Aktualności

Po ulewie utknęła w kałuży, okazało się że była pijana.

Aż 2,2 promila alkoholu w organizmie miała 40 letnia łodzianka, która po ulewie utknęła po wjechaniu VW w kałużę. W trakcie kontroli okazało się że ma cofnięte uprawnienia do kierowania.

2 czerwca 2019 roku około godziny 14:30 patrol łódzkiej drogówki jadąc ul. Łagiewnicką dojeżdżając do al. Sikorskiego zauważył że w rozlewisku powstałym po padającym deszczu stoi auto.
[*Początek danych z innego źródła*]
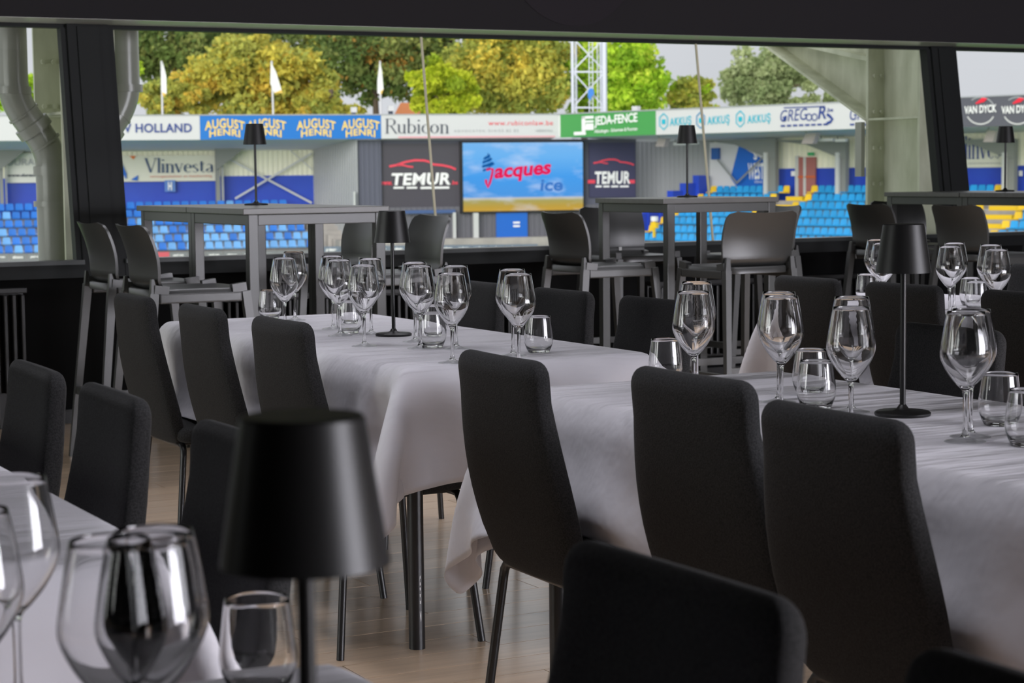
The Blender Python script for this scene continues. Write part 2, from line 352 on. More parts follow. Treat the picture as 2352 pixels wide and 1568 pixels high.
def make_stool():
    t = thing('bar_stool', None, 'bar stool')
    nv, nh = 25, 18; X = lambda s: -.19-.055*s+.02*math.sin(PI*s)
    def shell(off):
        vs = []
        for i in range(nh+1):
            s = i/nh; z = .785+.275*s
            for j in range(nv):
                v = -1+2*j/(nv-1)
                hw = .192+.012*math.sin(PI*s*.8)
                top = s
                rc = .045; dz = 1.06-z
                if dz < rc: hw -= rc-math.sqrt(max(0, rc*rc-(rc-dz)**2))
                if s < .12: hw -= .02*(1-s/.12)**2
                y = v*hw
                x = X(s)+.026*abs(y/.2)**2.2+off+.045*max(0, (.16-s)/.16)**2
                zz = z-.012*(1-(y/.2)**2)*(s > .5)*(s-.5)*2
                vs.append((x, y, zz))
        return vs
    A = shell(0); B = shell(.012); n = len(A); fs = []
    for i in range(nh):
        for j in range(nv-1):
            a = i*nv+j; fs += [(a, a+1, a+nv+1, a+nv), (n+a, n+a+nv, n+a+nv+1, n+a+1)]
    for i in range(nh):
        for j in (0, nv-1): a = i*nv+j; fs.append((a, a+nv, n+a+nv, n+a))
    for j in range(nv-1):
        for i in (0, nh): a = i*nv+j; fs.append((a, a+1, n+a+1, n+a))
    MB().add(A+B, fs).build('backrest', PLAST, t, True, 60)
    # seat: dished shell with a down-turned rim
    rings = []; k = 40
    for sc, dz in ((0, -.014), (.35, -.012), (.65, -.006), (.88, 0), (.97, .002), (1, -.004), (1.0, -.03), (.96, -.032), (.9, -.022), (0, -.03)):
        rings.append([(.015+a*sc, b*sc*(1+.04*(a > 0)), .79+dz+.0*abs(b)) for a, b in superell(.212, .196, 4.2, k)])
    vs = [p for r in rings for p in r]; fs = []
    for i in range(len(rings)-1):
        for j in range(k): fs.append((i*k+j, i*k+(j+1) % k, (i+1)*k+(j+1) % k, (i+1)*k+j))
    MB().add(vs, fs).build('seat', PLAST, t, True, 50)
    for sx in (-1, 1):
        for sy in (-1, 1):
            top = Vector((.015+sx*.195, sy*.188, .775)); ft = Vector((.015+sx*.275, sy*.235, 0))
            m = MB().beam(top, ft, .036, .032, (0, 1, 0), .026, .024)
            m.beam(top+Vector((0, 0, .02)), top+Vector((-sx*.06, 0, .012)), .034, .034)
            if sx < 0: m.beam(top-Vector((0, 0, .01)), top+Vector((-.004, sy*-.004, .06)), .032, .03, (0, 1, 0), .010, .02)
            m.build('leg', PLAST, t)
    lerp = lambda sx, sy, z: (.015+sx*(.195+.08*(1-z/.775)), sy*(.188+.047*(1-z/.775)), z)
    for sy in (-1, 1):
        MB().cbox(-.16, .19, sy*.19-.016, sy*.19+.016, .735, .775, .006).build('side_rail', PLAST, t)
        MB().beam(lerp(-1, sy, .27), lerp(1, sy, .27), .02, .03).build('stretcher', PLAST, t)
    for sx in (-1, 1): MB().beam(lerp(sx, -1, .30), lerp(sx, 1, .30), .022, .034).build('footrest', PLAST, t)
    MB().cbox(-.148, -.1465, .03, .048, .808, .828, .0004).build('maker_label', LABELM, t).location.x = -.006
    return t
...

Mundurowi podjechali do pojazdu aby sprawdzić co się stało. W rozmowie z kierującą ustalili że jadąc VW w kierunku ul. Warszawskiej, po wjechaniu w dużą kałużę samochód zgasł i nie mogła kontynuować jazdy. Podczas legitymowania kobiety okazało się, że 40 latka ma cofnięte uprawnienia do kierowania badanie stanu trzeźwości wykazało 2,2 promila alkoholu w organizmie. Ponadto okazało się również, że od stycznia br auto nie zostało poddane badaniu stanu technicznego. Mundurowi zatrzymali dowód rejestracyjny od pojazdu, a także odholowali VW na parking strzeżony. Wkrótce 40 latka usłyszy zarzut nie tylko kierowania pojazdem w stanie nietrzeźwości ale także prowadzenia pojazdu mechanicznego po cofnięciu uprawnień do kierowania pojazdami. Grozi jej kara do 2 lat pozbawienia wolności.